Given a number field $K$ of degree $r+2s$, its ring of integers $\mathcal{O}_K$ is a discrete subring of $\mathbb{R}^r\times\mathbb{C}^s$ under the diagonal embedding $$ \alpha\mapsto(\sigma_i(\alpha))_i, $$ where $\sigma_1,\ldots,\sigma_r$ are the $r$ real embeddings and $\sigma_{r+1},\ldots,\sigma_{r+s}$ are choices from the $s$ conjugate pairs of complex embeddings.
My question is about the converse, does every discrete subring of $\mathbb{R}^n\times\mathbb{C}^m$ (product topology and product ring structure) come from number rings in some fashion (maybe allowing $\oplus$, $\otimes$, or restricting to domains, or restricting to rings where the projections are all isomorphisms)?
Basically, yes.
Let $R$ be such a ring. The assumption that $R$ is discrete means that $R$ is a free $\mathbf{Z}$-module of rank at most $n + 2m$. The fact that $R$ is a subring implies that both $R$ and $S = R \otimes \mathbf{Q}$ is reduced.
So $S$ is a finite dimensional algebra over $\mathbf{Q}$ which is reduced. It's certainly also artinian because the ideals will also be vector spaces. I claim that any artininan and reduced algebra over a field $k$ is a product of finite extensions of $k$.
Proof: by http://stacks.math.columbia.edu/tag/00KJ (1)=>(8) we deduce that $S$ is a finite product of local Notherian $k$-algebras whose maximal ideals are nilpotent. Because $S$ is reduced, these maximal ideals are actually trivial, and hence $S$ is a product of fields (which are finite dimensional $k$-vector spaces).

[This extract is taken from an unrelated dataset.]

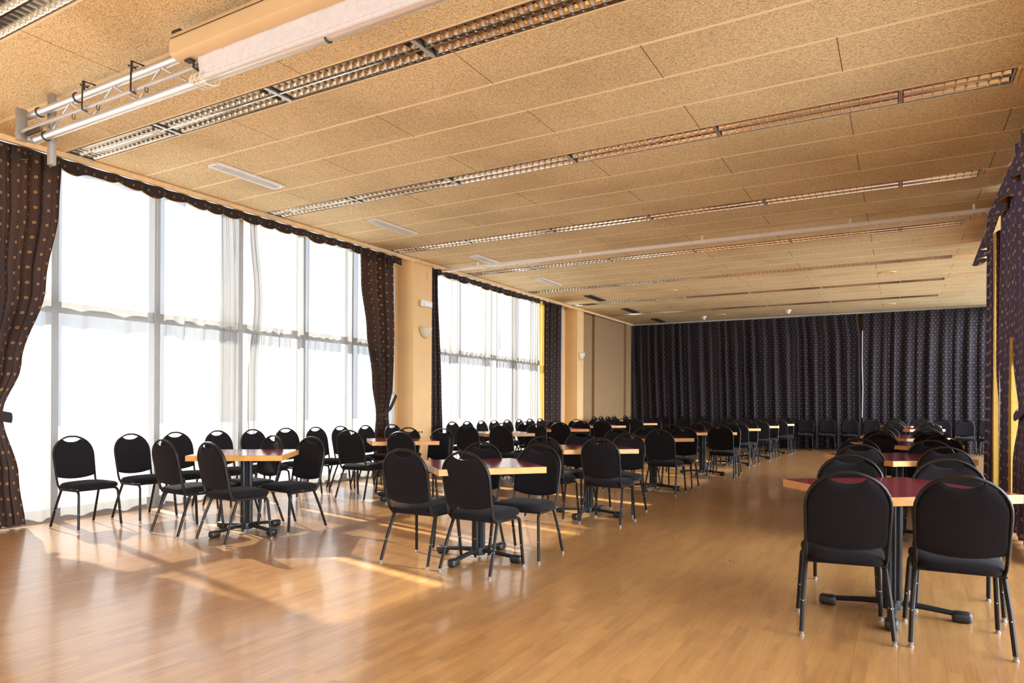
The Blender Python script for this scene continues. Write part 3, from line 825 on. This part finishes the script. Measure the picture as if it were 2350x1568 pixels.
m = MB(); m.rbox(0, 0.055, -0.165, 0.165, -0.06, 0.06, 0.012, 3); m.build('body', 'white_paint', em)
m = MB(); m.rbox(0.04, 0.07, -0.10, 0.14, -0.045, 0.015, 0.01, 3); m.build('diffuser', 'tube_glass', em)
m = MB(); m.rbox(0, 0.008, -0.04, 0.04, -0.06, 0.06, 0.002); o = m.build('wall_plate', 'wall'); o.location = (XW + 0.001, 10.0, 3.55)
tag(o, 'small painted cover plate high on the first pillar', 'cover plate')
so = thing('power_socket', 'small double power socket low on the first pillar', 'socket', (XW + 0.001, 9.78, 0.72))
m = MB(); m.rbox(0, 0.01, -0.08, 0.08, -0.04, 0.04, 0.003); m.build('plate', 'trim_wood', so)
m = MB()
for yy in (-0.04, 0.04): m.cyl((0.009, yy, 0), (0.012, yy, 0), 0.022, 14)
m.build('socket_hole', 'dark', so)
m = MB(); m.rbox(-7.16, -6.96, 2.84, 3.015, 0, 0.07, 0.01)
tag(m.build('wooden_block', 'wood_dark'), 'brown wooden foot on the floor at the far left picture edge', 'wooden block')

# ------------------------------------------------------------------ chair
def chair_proto():
    r = thing('banquet_chair', '', 'chair')
    # seat cushion (superellipse dome)
    m = MB(); vs = []; fs = []; nr, ns = 7, 36
    def outline(t_, k):
        a = abs(math.cos(t_)) ** 0.42 * (1 if math.cos(t_) >= 0 else -1); b_ = abs(math.sin(t_)) ** 0.42 * (1 if math.sin(t_) >= 0 else -1)
        wx = 0.208 + 0.012 * b_
        return wx * a * k, 0.022 + 0.222 * b_ * k
    rings = [(0.0, 0.462), (0.45, 0.461), (0.75, 0.457), (0.92, 0.448), (0.985, 0.434), (1.0, 0.420), (0.985, 0.405), (0.93, 0.397)]
    for (k, z) in rings:
        for i in range(ns):
            x, y = outline(2 * PI * i / ns, max(k, 0.001)); vs.append((x, y, z - (0.006 if y < -0.1 else 0)))
    for j in range(len(rings) - 1):
        for i in range(ns):
            i2 = (i + 1) % ns; fs.append((j * ns + i, (j + 1) * ns + i, (j + 1) * ns + i2, j * ns + i2))
    fs.append(tuple((len(rings) - 1) * ns + i for i in range(ns)))
    m.add(vs, fs, True); m.build('seat', 'fabric', r, autosmooth=False)
    def yb(z): return -0.172 - 0.087 * max(0, (z - 0.46)) / 0.435
    def half(z):      # half width of the hoop
        if z < 0.695: return 0.197 + 0.009 * (z - 0.46) / 0.235
        t_ = (z - 0.700) / 0.189
        return 0.206 * math.sqrt(max(0, 1 - t_ ** 2.2))
    # hoop
    L_ = [(-0.190, -0.02, 0.388), (-0.191, -0.09, 0.388), (-0.193, -0.135, 0.398), (-0.195, -0.160, 0.425)]
    zs = [0.47, 0.53, 0.60, 0.66, 0.70, 0.74, 0.775, 0.807, 0.834, 0.856, 0.872, 0.8815]
    Lh = [(-half(z), yb(z), z) for z in zs]
    top = [(-0.045, yb(0.886), 0.8870), (0, yb(0.889), 0.889), (0.045, yb(0.886), 0.8870)]
    pts = L_ + Lh + top + [(-x, y, z) for x, y, z in reversed(Lh)] + [(-x, y, z) for x, y, z in reversed(L_)]
    m = MB(); m.tube(pts, 0.0095, 10, 0.0135, up=(0, 1, 0.2)); m.build('back_frame', 'frame_metal', r)
    # back pad
    m = MB(); nu, nv = 26, 14; F = []; B = []
    for j in range(nv + 1):
        v = j / nv
        for i in range(nu + 1):
            u = -1 + 2 * i / nu
            xm = 0.196 * math.sin(u * PI / 2)
            zb = 0.472 + 0.030 * (abs(xm) / 0.196) ** 2.2
            # arch top at xm
            tt = 0.700 + 0.178 * max(0.0, 1 - (abs(xm) / 0.1965) ** 2) ** (1 / 2.2)
            if abs(xm) < 0.095:
                nb = 0.832 + 0.020 * (xm / 0.095) ** 2 + 0.012 * (abs(xm) / 0.095) ** 6
                tt = min(tt, nb) if abs(xm) < 0.088 else min(tt, nb + (tt - nb) * (abs(xm) - 0.088) / 0.007)
            z = zb + (tt - zb) * v
            x = xm
            ed = min(1.0, min(v, 1 - v) * 7, (1 - abs(u)) * 6)
            th = 0.004 + 0.014 * math.sqrt(max(0, ed))
            bow = 0.018 * (1 - (x / 0.196) ** 2)     # shallow curve backwards
            F.append((x, yb(z) - bow + th + 0.006, z)); B.append((x, yb(z) - bow - th * 0.7, z))
    W_ = nu + 1; vs = F + B; o_ = len(F); fs = []
    for j in range(nv):
        for i in range(nu):
            p = j * W_ + i
            fs.append((p + 1, p, p + W_, p + W_ + 1)); fs.append((o_ + p, o_ + p + 1, o_ + p + W_ + 1, o_ + p + W_))
    for i in range(nu): fs.append((i, i + 1, o_ + i + 1, o_ + i)); q = nv * W_ + i; fs.append((q + 1, q, o_ + q, o_ + q + 1))
    for j in range(nv): p = j * W_; fs.append((p + W_, p, o_ + p, o_ + p + W_)); p += nu; fs.append((p, p + W_, o_ + p + W_, o_ + p))
    m.add(vs, fs, True); m.build('backrest', 'fabric', r, autosmooth=False)
    # under-seat frame
    m = MB()
    for sg in (-1, 1): m.rbox(sg * 0.195 - 0.011, sg * 0.195 + 0.011, -0.13, 0.16, 0.374, 0.395, 0.004, 1)
    m.rbox(-0.195, 0.195, 0.15, 0.17, 0.378, 0.394, 0.004, 1); m.rbox(-0.195, 0.195, -0.13, -0.11, 0.378, 0.394, 0.004, 1)
    m.build('seat_frame', 'frame_metal', r)
    for sg in (-1, 1):
        for fr in (1, 0):
            m = MB(); g_ = MB(); rv = MB()
            if fr:
                pts = [(sg * 0.197, 0.12, 0.385), (sg * 0.198, 0.165, 0.383), (sg * 0.201, 0.186, 0.371), (sg * 0.203, 0.196, 0.348), (sg * 0.213, 0.212, 0.16), (sg * 0.221, 0.224, 0.022)]
                fx, fy = sg * 0.221, 0.2255; ry = (sg * 0.213, 0.212, 0.17)
            else:
                pts = [(sg * 0.195, -0.095, 0.385), (sg * 0.197, -0.112, 0.358), (sg * 0.211, -0.175, 0.20), (sg * 0.221, -0.236, 0.022)]
                fx, fy = sg * 0.221, -0.239; ry = (sg * 0.212, -0.182, 0.18)
            m.tube(pts, 0.0125, 8, 0.0125)
            leg = m.build('leg', 'frame_metal', r)
            g_.tube([(fx, fy, 0.0), (fx, fy, 0.008), (fx, fy, 0.012), (fx, fy, 0.026)], [0.014, 0.014, 0.009, 0.0125], 10); g_.build('glide', 'glide', leg)
            rv.cyl((ry[0] - 0.0140, ry[1], ry[2]), (ry[0] + 0.0140, ry[1], ry[2]), 0.0035, 8)
            rv.cyl((ry[0], ry[1] - 0.0140, ry[2]), (ry[0], ry[1] + 0.0140, ry[2]), 0.0035, 8)
            rv.build('rivet', 'rivet', leg)
    return r
CH = chair_proto(); ch_used = [False]
def chair(xr, yr, ang, label, group):
    """xr, yr = middle of the rear feet; ang = facing, degrees, 0 = facing +Y (away from the camera)"""
    a = math.radians(ang)
    o = CH if not ch_used[0] else copy_tree(CH)
    ch_used[0] = True
    o.location = (xr - math.sin(a) * 0.239, yr + math.cos(a) * 0.239, 0)
    o.rotation_euler = (0, 0, a)
    tag(o, label, 'chair', group)
    return o

# ------------------------------------------------------------------ table
def table_proto():
    r = thing('square_table', '', 'table')
    S = 0.42; H = 0.76; T = 0.050
    m = MB(); m.rbox(-S, S, -S, S, H - T, H - 0.0015, 0.002, 1)
    top = m.build('tabletop', 'oak_edge', r)
    m = MB(); m.box(-S + 0.003, S - 0.003, -S + 0.003, S - 0.003, H - 0.003, H)
    m.build('laminate_surface', 'laminate', top)
    # fluted column
    m = MB(); n = 48; vs = []
    for z in (0.085, 0.715):
        for i in range(n):
            a = 2 * PI * i / n; rr = 0.050 + 0.005 * math.cos(12 * a); vs.append((rr * math.cos(a), rr * math.sin(a), z))
    m.add(vs, [(i, (i + 1) % n, n + (i + 1) % n, n + i) for i in range(n)], True)
    m.build('column', 'black_metal', r)
    m = MB(); m.box(-0.16, 0.16, -0.16, 0.16, H - T - 0.006, H - T); m.build('mounting_plate', 'black_metal', r)
    m = MB(); m.lathe([(0.001, 0.03), (0.055, 0.03), (0.058, 0.06), (0.056, 0.088), (0.001, 0.088)]); m.build('hub', 'black_metal', r)
    for k in range(4):
        a = k * PI / 2 + PI / 4
        u = Vector((math.cos(a), math.sin(a), 0))
        m = MB(); m.tube([u * 0.03 + Vector((0, 0, 0.066)), u * 0.16 + Vector((0, 0, 0.060)), u * 0.33 + Vector((0, 0, 0.044))], [0.026, 0.024, 0.022], 8, [0.019, 0.017, 0.015], up=(0, 0, 1))
        arm = m.build('base_arm', 'black_metal', r)
        m = MB(); mt = Matrix.Rotation(a, 4, 'Z'); m.rbox(0.300, 0.400, -0.034, 0.034, 0.0, 0.062, 0.020, 3, mt); m.build('foot_cap', 'black_plastic', arm)
    return r
TB = table_proto(); tb_used = [False]
def table(x, y, deg, label, group):
    o = TB if not tb_used[0] else copy_tree(TB)
    tb_used[0] = True
    o.location = (x, y, 0); o.rotation_euler = (0, 0, math.radians(45))
    for c in o.children:
        if c.name.startswith('tabletop'):
            c.rotation_euler = (0, 0, math.radians(deg - 45))
            if 'right-hand' in label: c.scale = (1.06, 1.06, 1)
    tag(o, label, 'table', group)
    return o

ROWN = {'L': 'window-side row', 'C': 'middle row', 'R': 'right-hand row'}
DIST = ['nearest', 'second', 'third', 'fourth', 'fifth', 'sixth', 'seventh']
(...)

If $S = \prod F_i$, I claim that $R$ is a finite index subring of $\prod \mathcal{O}_{F_i}$. Otherwise, if $\alpha = (\alpha_i)$ with some $\alpha_i \in F_i$ not integral, then the image of $R$ inside $F_i$ would contain $\mathbf{Z}[\alpha_i]$, which has infinite rank as an abelian group exactly when $\alpha_i$ is not integral. On the other hand, once one has a containment of $R$ inside this product, the fact that both rings are free abelian groups of the same rank implies that the index is finite.
Note, however, that $R$ itself need not decompose as a product even when $S$ does. For example, take $R$ to be the subring of $(a,b) \in \mathbf{Z} \oplus \mathbf{Z}$ such that $a-b$ is divisible by some fixed integer $N$. More generally, there are many complicated subrings of $\mathbf{Z}^n$.
If one restricts to domains, of course, then $S = F$ and $R$ is exactly a finite index subring (order) of $\mathcal{O}_F$.